Trump announced that Page and several other advisers were being brought onto the campaign during a March 21 interview with The Washington Post. Trump also identified energy consultant George Papadopoulos, former Defense Department inspector general Joe Schmitz, and retired Gen. Keith Kellogg as members of the new foreign policy team.

But Trump’s name check of Page has come back to haunt the former reality TV star. The mention left the impression that Trump personally knew Page, but that was not the case, Trump and many White House officials have said.

Trump says he does not recall ever meeting or speaking with Page, who has worked in Moscow in the past and has advised Gazprom, Russia’s largest natural gas company. Some campaign advisers said that though Page was aggressive in his attempts to submit policy proposals, his ideas were never implemented in campaign strategy or its policy framework.

Page officially left the campaign in September amid growing questions about his ties to Russia. In July, he traveled to Moscow to speak at a ceremony for the New Economic School. While in the Russian capital, Page met Russia’s deputy prime minister, Arkady Dvorkovich.

Trump’s detractors pointed to the Page’s visit to Moscow as evidence that the Republican was either too soft on Russia or, worse, in the Kremlin’s pocket.
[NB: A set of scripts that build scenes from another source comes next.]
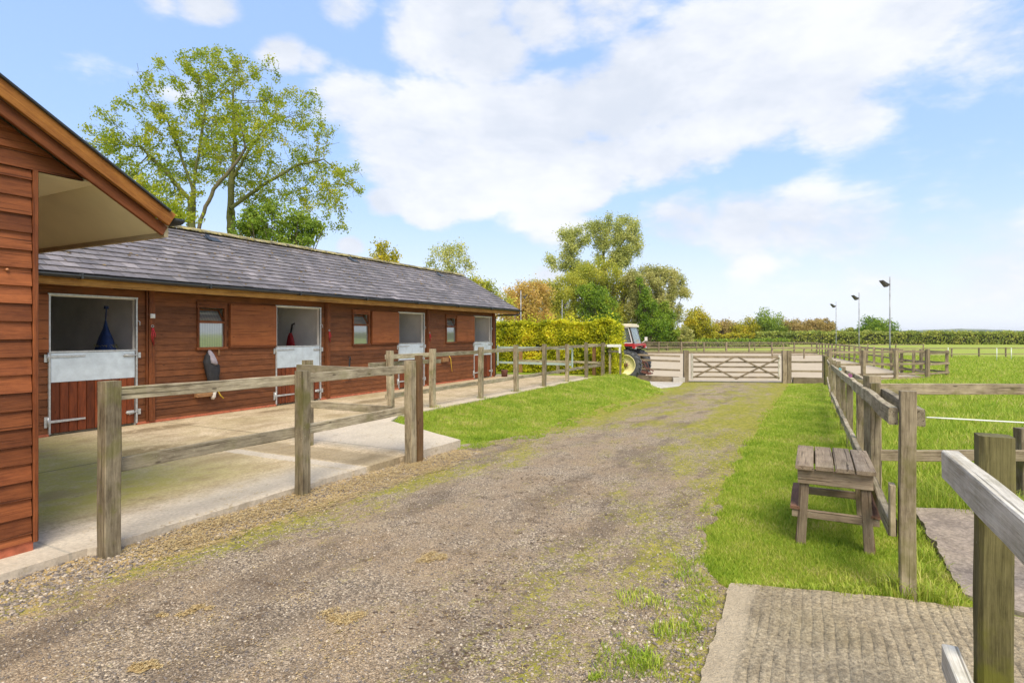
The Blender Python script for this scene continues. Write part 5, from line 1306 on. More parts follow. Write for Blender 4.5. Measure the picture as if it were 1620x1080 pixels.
def grow(trunk, attr, step, infl, kill, iters=90, up=0.05, seed=0, rtip=.008, expo=2.3):
    rg = np.random.default_rng(seed)
    nodes = []; par = []
    for line in trunk:      # list of polylines; first point of the later ones joins nearest node
        prev = -1
        if nodes and line[0] == 'join':
            line = line[1:]; q = np.array(line[0]); prev = int(np.argmin(np.linalg.norm(np.array(nodes)-q, axis=1)))
        for a, b in zip(line[:-1], line[1:]):
            a = np.array(a, float); b = np.array(b, float); k = max(1, int(np.linalg.norm(b-a)/step))
            for i in range(k+(1 if b is line[-1] else 0)):
                p = a+(b-a)*i/k+rg.normal(0, step*.05, 3); nodes.append(p); par.append(prev); prev = len(nodes)-1
    attr = np.array(attr); N = np.array(nodes)
    D = np.linalg.norm(attr[:, None]-N[None], axis=2); near = D.argmin(1); nd = D.min(1); alive = nd > kill
    for it in range(iters):
        act = alive & (nd < infl)
        if not act.any(): break
        vec = attr[act]-np.array(nodes)[near[act]]; vec /= np.linalg.norm(vec, axis=1)[:, None]
        u, inv = np.unique(near[act], return_inverse=True); S = np.zeros((len(u), 3)); np.add.at(S, inv, vec)
        S += rg.normal(0, .18, S.shape)*np.sqrt(np.bincount(inv))[:, None]; S[:, 2] += up
        S /= np.maximum(np.linalg.norm(S, axis=1)[:, None], 1e-6)
        new = np.array(nodes)[u]+S*step; o = len(nodes)
        nodes += list(new); par += list(u)
        D = np.linalg.norm(attr[:, None]-new[None], axis=2); m = D.min(1); am = D.argmin(1)+o
        better = m < nd; nd[better] = m[better]; near[better] = am[better]; alive &= nd > kill
        if len(nodes) > 9000: break
    n = len(nodes); w = np.zeros(n); ch = np.zeros(n, int); par = np.array(par)
    for i in range(n-1, -1, -1):
        if w[i] == 0: w[i] = rtip**expo
        if par[i] >= 0: w[par[i]] += w[i]; ch[par[i]] += 1
    return np.array(nodes), par, w**(1/expo), ch
def ell_points(lobes, n, rg, shell=.0):
    vol = np.array([l[3]*l[4]*l[5] for l in lobes]); pk = rg.choice(len(lobes), n, p=vol/vol.sum())
    d = rg.normal(size=(n, 3)); d /= np.linalg.norm(d, axis=1)[:, None]; r = rg.random(n)**(1/3); r = shell+(1-shell)*r
    L = np.array(lobes); return L[pk, :3]+d*r[:, None]*L[pk, 3:]
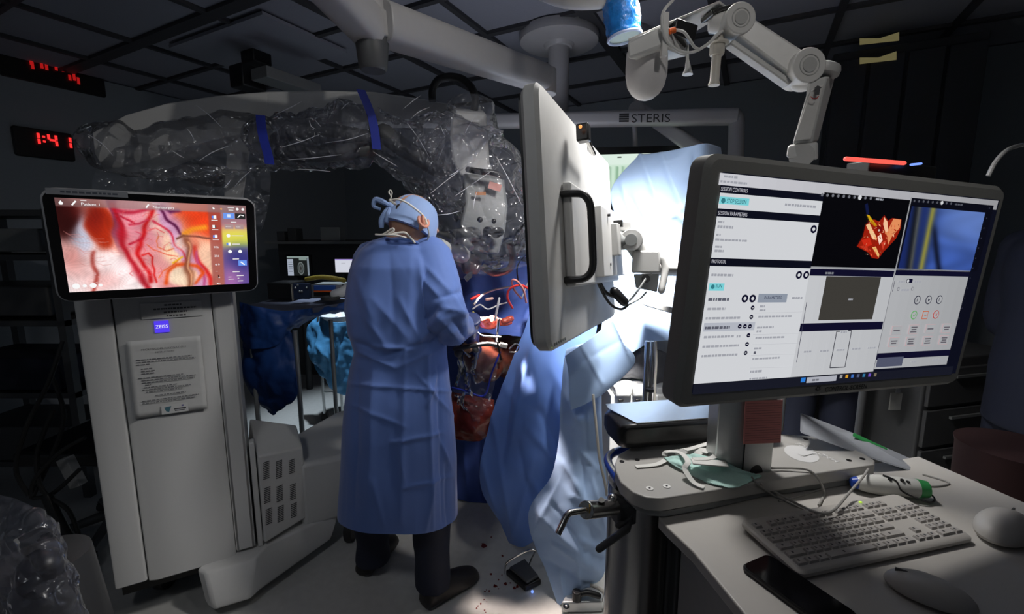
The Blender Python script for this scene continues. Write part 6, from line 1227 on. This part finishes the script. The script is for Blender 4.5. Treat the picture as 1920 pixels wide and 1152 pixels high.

Those allegations have only grown in recent months amid growing evidence that the Russian government orchestrated cyber attacks against Democrat during the campaign.

Carter Page speaking in Moscow, July 7, 2016. (Youtube screen grab)

Page is also mentioned several times in a dossier written by former British spy Christopher Steele. The document, which is still uncorroborated but is in the hands of the FBI, alleges that Page served as the Trump campaign’s liaison to the Kremlin and that he held secret meetings with Kremlin officials and with Igor Sechin, an ally of Vladimir Putin and the president of Russian oil giant Rosneft.

Page has denied holding those meetings and refers to Steele’s document as the “Dodgy Dossier.”

Page’s interactions with Russian government agents were cited in the FBI’s application for last year’s surveillance warrant.

In its application for the warrant, the FBI argued that there was probable cause to believe that Page was working as a secret agent of the Russian government.

The warrant application cited a 2013 attempt made by a Russian espionage ring in New York City to recruit Page. Three spies who were working under cover met with Page and discussed their recruitment attempts. One of the spies called Page an “idiot” who was motivated by money, a sealed January 2015 FBI affidavit states. BuzzFeed News first reported the affidavit earlier this month. (RELATED: Russian Spies Tried To Recruit Carter Page In 2013)

Page says he was not recruited by the spies and that he did nothing improper in his interactions with them. He has acknowledged giving some documents to the men but says the papers were from lectures he has given at New York University.

FBI and Justice Department officials sought the warrant only after Page separated from the campaign, The New York Times reported on Wednesday. The officials waited to seek the warrant in order to not be seen as intervening in the presidential campaign, sources told The Times.

Lewandowski has had at least one other documented interaction with Page. He was the campaign official who gave final approval to Page’s visit to Moscow.

Politico reported last month that Page sought permission to make the trip from J.D. Gordon, another Trump campaign foreign policy adviser. Gordon told Page that the trip was a bad idea. After several weeks, Page bypassed Gordon asked Lewandowski and campaign spokeswoman Hope Hicks for permission to make the trip.

Lewandowski reportedly informed Page that he would have to take the trip in his personal capacity and not in affiliation with the campaign.

This article has been updated with comment from Lewandowski.